Output all the data exactly. Pictures do not belong in the copy.

- - - -

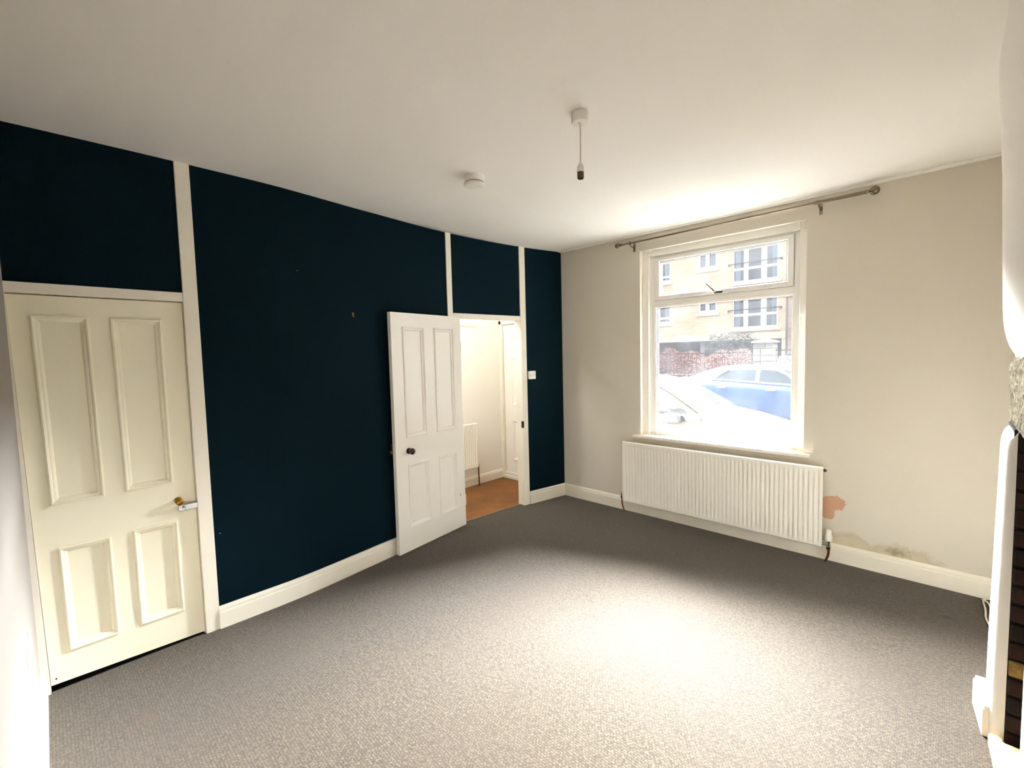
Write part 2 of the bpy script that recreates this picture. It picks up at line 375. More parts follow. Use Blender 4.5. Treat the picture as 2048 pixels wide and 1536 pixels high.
# hall beyond the open door
struct(obj('floor_hall', MB().box(-1.2, -.02, -3.4, .13, -.08, -.004), M['coir']), 'orange brown hall floor')
HX = -1.113; HYD = .125
struct(obj('wall_hall', MB().box(HX-.1, HX, -3.4, .26, -.06, H+.06), M['hall']), 'white hall wall with radiator and coat hooks')
struct(obj('wall_hall_end', MB().box(HX, -.05, -3.5, -3.4, -.06, H+.06), M['hall']), 'far end wall of the hall')
struct(obj('ceiling_hall', MB().box(HX-.05, -.1, -3.45, .26, H, H+.08), M['ceiling']), 'hall ceiling')
mb = MB()
mb.box(HX, -1.105, HYD-.02, .26, -.06, 2.06); mb.box(-.24, -.0, .0, .26, -.06, H+.06); mb.box(HX, -.2, HYD, .26, 2.05, H+.06)
struct(obj('wall_hall_front', mb, M['hall']), 'hall wall round the front door')
# dark cupboard behind the cream door
mb = MB(); mb.box(-.75, -.7, -4.3, -3.35, -.05, 2.1); mb.box(-.7, -.08, -4.3, -4.25, -.05, 2.1); mb.box(-.7, -.08, -3.4, -3.35, -.05, 2.1); mb.box(-.75, -.05, -4.3, -3.35, 2.1, 2.15); mb.box(-.75, -.046, -4.3, -3.35, -.08, -.03)
struct(obj('wall_cupboard', mb, M['dark']), 'dark cupboard behind the cream door')

# posts, lintels, jambs
def post(name, y0, y1, z0, z1, front=.012, depth=TH+.005, label=None, mat='trim'):
    p = [(wx(y0)-depth, y0), (wx(y0)+front, y0), (wx(y1)+front, y1), (wx(y1)-depth, y1)]
    return struct(obj(name, MB().prism(p, z0, z1), M[mat], bevel=.003), label)
post('trim_1', -3.502, -3.43, -.01, H+.005, label='white timber post beside the cream door')
post('trim_2', -4.19, -3.502, 1.967, 2.018, .010, label='white head board above the cream door')
struct(obj('trim_3', MB().hexa([(-.08, -4.19, -.01), (.003, -4.19, -.01), (.003, -4.154, -.01), (-.08, -4.154, -.01), (-.08, -4.19, 1.967), (.003, -4.19, 1.967), (.003, -4.183, 1.967), (-.08, -4.183, 1.967)]), M['trim']), 'narrow white jamb at the back wall')
post('trim_4', -1.476, -1.418, -.01, H+.005, label='white timber post above the open door')
p3 = post('trim_5', -.583, -.512, -.01, H+.005, label='white timber post beside the light switch')
post('trim_6', -1.42, -.583, 1.974, 2.019, .010, label='white head board above the hall doorway')
post('trim_7', -1.42, -1.385, -.01, 1.974, -.012, label='hinge jamb of the hall doorway')
obj('strike_plate', MB().box(wx(-.58)-.012, wx(-.58)+.0135, -.5845, -.566, .84, .912), M['rust'], p3)
obj('strike_keeper', MB().box(wx(-.58)-.01, wx(-.58)-.002, -.586, -.58, .855, .895), M['black'], p3)
# threshold strip
y0, y1 = -1.40, -.585
p = [(wx(y0)-.058, y0), (wx(y0)-.036, y0), (wx(y1)-.036, y1), (wx(y1)-.058, y1)]
struct(obj('trim_8', MB().prism(p, -.003, .004), M['nickel'], bevel=.001), 'thin pale threshold strip between carpet and hall floor')

# skirting: profile swept along a path in plan; out = side that faces the room
SK = [(0, 0), (.021, 0), (.021, .098), (.019, .103), (.0155, .106), (.0165, .112), (.016, .120), (.011, .128), (.006, .133), (0, .135)]
def skirting(name, path, sc=1.0, label=None, mat='trim', zt=0.0, side=1):
    mb = MB(); P = [Vector((x, y)) for x, y in path]; rings = []
    for i, p in enumerate(P):
        d0 = (P[i]-P[i-1]).normalized() if i else (P[1]-P[0]).normalized()
        d1 = (P[i+1]-P[i]).normalized() if i+1 < len(P) else d0
        n0 = Vector((d0.y, -d0.x))*side; n1 = Vector((d1.y, -d1.x))*side; n = (n0+n1); n = n/(n.length_squared/2)
        rings.append(mb.pts([(p.x+n.x*a*sc, p.y+n.y*a*sc, zt+b*sc) for a, b in SK]))
    k = len(SK)
    for a, b in zip(rings, rings[1:]):
        for i in range(k): j = (i+1) % k; mb.face((a+i, b+i, b+j, a+j))
    mb.face([rings[0]+i for i in range(k)]); mb.face([rings[-1]+i for i in reversed(range(k))])
    return struct(obj(name, mb, M[mat]), label)
skirting('baseboard_left', [(wx(y), y) for y in [-3.432+.1629*i for i in range(13)]], label='white skirting board under the navy wall')
skirting('baseboard_corner', [(wx(y), y) for y in (-.508, -.4, -.25, -.1, 0)]+[(3.70, 0)], label='white skirting board round the corner under the window wall')
skirting('baseboard_back', [(3.3, -4.185), (.02, -4.185)], 1.0, 'white skirting board on the back wall', side=1)
skirting('baseboard_hall', [(HX, -3.4), (HX, HYD-.02)], .84, 'white skirting board in the hall', zt=-.004)
skirting('baseboard_alcove', [(3.70, 0), (3.70, -1.24)], 1.0, 'skirting board in the alcove')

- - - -

**WRITTEN SOLUTION**
Write part 2 of the bpy script that recreates this picture. It picks up at line 375. More parts follow. Use Blender 4.5. Treat the picture as 2048 pixels wide and 1536 pixels high.
# hall beyond the open door
struct(obj('floor_hall', MB().box(-1.2, -.02, -3.4, .13, -.08, -.004), M['coir']), 'orange brown hall floor')
HX = -1.113; HYD = .125
struct(obj('wall_hall', MB().box(HX-.1, HX, -3.4, .26, -.06, H+.06), M['hall']), 'white hall wall with radiator and coat hooks')
struct(obj('wall_hall_end', MB().box(HX, -.05, -3.5, -3.4, -.06, H+.06), M['hall']), 'far end wall of the hall')
struct(obj('ceiling_hall', MB().box(HX-.05, -.1, -3.45, .26, H, H+.08), M['ceiling']), 'hall ceiling')
mb = MB()
mb.box(HX, -1.105, HYD-.02, .26, -.06, 2.06); mb.box(-.24, -.0, .0, .26, -.06, H+.06); mb.box(HX, -.2, HYD, .26, 2.05, H+.06)
struct(obj('wall_hall_front', mb, M['hall']), 'hall wall round the front door')
# dark cupboard behind the cream door
mb = MB(); mb.box(-.75, -.7, -4.3, -3.35, -.05, 2.1); mb.box(-.7, -.08, -4.3, -4.25, -.05, 2.1); mb.box(-.7, -.08, -3.4, -3.35, -.05, 2.1); mb.box(-.75, -.05, -4.3, -3.35, 2.1, 2.15); mb.box(-.75, -.046, -4.3, -3.35, -.08, -.03)
struct(obj('wall_cupboard', mb, M['dark']), 'dark cupboard behind the cream door')

# posts, lintels, jambs
def post(name, y0, y1, z0, z1, front=.012, depth=TH+.005, label=None, mat='trim'):
    p = [(wx(y0)-depth, y0), (wx(y0)+front, y0), (wx(y1)+front, y1), (wx(y1)-depth, y1)]
    return struct(obj(name, MB().prism(p, z0, z1), M[mat], bevel=.003), label)
post('trim_1', -3.502, -3.43, -.01, H+.005, label='white timber post beside the cream door')
post('trim_2', -4.19, -3.502, 1.967, 2.018, .010, label='white head board above the cream door')
struct(obj('trim_3', MB().hexa([(-.08, -4.19, -.01), (.003, -4.19, -.01), (.003, -4.154, -.01), (-.08, -4.154, -.01), (-.08, -4.19, 1.967), (.003, -4.19, 1.967), (.003, -4.183, 1.967), (-.08, -4.183, 1.967)]), M['trim']), 'narrow white jamb at the back wall')
post('trim_4', -1.476, -1.418, -.01, H+.005, label='white timber post above the open door')
p3 = post('trim_5', -.583, -.512, -.01, H+.005, label='white timber post beside the light switch')
post('trim_6', -1.42, -.583, 1.974, 2.019, .010, label='white head board above the hall doorway')
post('trim_7', -1.42, -1.385, -.01, 1.974, -.012, label='hinge jamb of the hall doorway')
obj('strike_plate', MB().box(wx(-.58)-.012, wx(-.58)+.0135, -.5845, -.566, .84, .912), M['rust'], p3)
obj('strike_keeper', MB().box(wx(-.58)-.01, wx(-.58)-.002, -.586, -.58, .855, .895), M['black'], p3)
# threshold strip
y0, y1 = -1.40, -.585
p = [(wx(y0)-.058, y0), (wx(y0)-.036, y0), (wx(y1)-.036, y1), (wx(y1)-.058, y1)]
struct(obj('trim_8', MB().prism(p, -.003, .004), M['nickel'], bevel=.001), 'thin pale threshold strip between carpet and hall floor')

# skirting: profile swept along a path in plan; out = side that faces the room
SK = [(0, 0), (.021, 0), (.021, .098), (.019, .103), (.0155, .106), (.0165, .112), (.016, .120), (.011, .128), (.006, .133), (0, .135)]
def skirting(name, path, sc=1.0, label=None, mat='trim', zt=0.0, side=1):
    mb = MB(); P = [Vector((x, y)) for x, y in path]; rings = []
    for i, p in enumerate(P):
        d0 = (P[i]-P[i-1]).normalized() if i else (P[1]-P[0]).normalized()
        d1 = (P[i+1]-P[i]).normalized() if i+1 < len(P) else d0
        n0 = Vector((d0.y, -d0.x))*side; n1 = Vector((d1.y, -d1.x))*side; n = (n0+n1); n = n/(n.length_squared/2)
        rings.append(mb.pts([(p.x+n.x*a*sc, p.y+n.y*a*sc, zt+b*sc) for a, b in SK]))
    k = len(SK)
    for a, b in zip(rings, rings[1:]):
        for i in range(k): j = (i+1) % k; mb.face((a+i, b+i, b+j, a+j))
    mb.face([rings[0]+i for i in range(k)]); mb.face([rings[-1]+i for i in reversed(range(k))])
    return struct(obj(name, mb, M[mat]), label)
skirting('baseboard_left', [(wx(y), y) for y in [-3.432+.1629*i for i in range(13)]], label='white skirting board under the navy wall')
skirting('baseboard_corner', [(wx(y), y) for y in (-.508, -.4, -.25, -.1, 0)]+[(3.70, 0)], label='white skirting board round the corner under the window wall')
skirting('baseboard_back', [(3.3, -4.185), (.02, -4.185)], 1.0, 'white skirting board on the back wall', side=1)
skirting('baseboard_hall', [(HX, -3.4), (HX, HYD-.02)], .84, 'white skirting board in the hall', zt=-.004)
skirting('baseboard_alcove', [(3.70, 0), (3.70, -1.24)], 1.0, 'skirting board in the alcove')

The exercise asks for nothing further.